More than 40% of voters spurned the ballot boxes — and Tsipras and his Syriza governing party were voted out of office. With the greater number of votes by far, the conservative Nea Dimokratia's candidate, Kyriakos Mitsotakis, won a parliamentary majority.

The change of government in Greece, however, is not only due to the high summer temperatures. Well aware that a return to the pre-crisis era is impossible, voters in the crisis-ridden country are simply disillusioned. Tsipras was elected by a majority of Greeks in 2015 because he said he would "tear up" the austerity programs earmarked for the bankrupt country and dictate his wishes to the financial markets. Instead, after three elections within the span of a year, he agreed to a third rescue package with the country's international donors and continued his predecessors' austerity policies. The Left Revolution dwindled to handling the crisis in a Social Democratic manner.

Economic recovery was too slow 

The Tsipras government turned out to be the longest-lasting since 2010, when Greece asked its EU partners for support because it could no longer refinance itself in the markets. During Syriza's rule, Greece reverted to weak growth and, as expected, the third and final bailout program was completed in summer 2018. Athens can once again refinance itself, has saved up a small financial cushion and benefits from the revenues of a booming tourism sector.

In other words, Kyriakos Mitsotakis, a rather moderate politician, is not taking over a country on the brink of the abyss.

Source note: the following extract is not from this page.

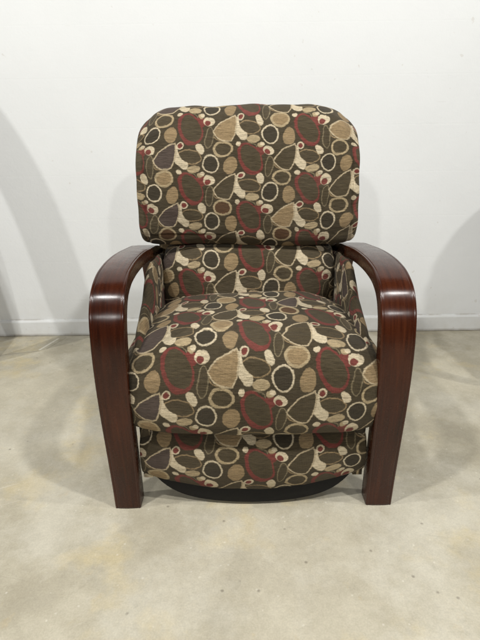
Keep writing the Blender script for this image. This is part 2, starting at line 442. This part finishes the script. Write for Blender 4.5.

All the same, people expect a lot from this representative of an old political dynasty. Greece is still being closely monitored by its donors and over the next few years, it will need stronger growth to achieve the agreed surplus. Unemployment has fallen from 26% to 18%, but is still the highest in the EU. The country urgently needs the investments that the left-wing Syriza party was unable to push forward because of its original aversion to the private sector. Nea Dimokratia — one of the parties that bear the main responsibility for the Greek crisis — must now prove to be a responsible force.

The party is not likely to touch Tsipras' greatest achievement: the agreement with North Macedonia to settle the decades-long anachronistic dispute over the neighboring country's name. While Mitsotakis has repeatedly criticized the agreement, saying he planned to renegotiate some parts, he is actually unlikely to do so, because even if he can lure the more "ethnically minded" voters with just that bit more patriotism than necessary, he would alienate the international community.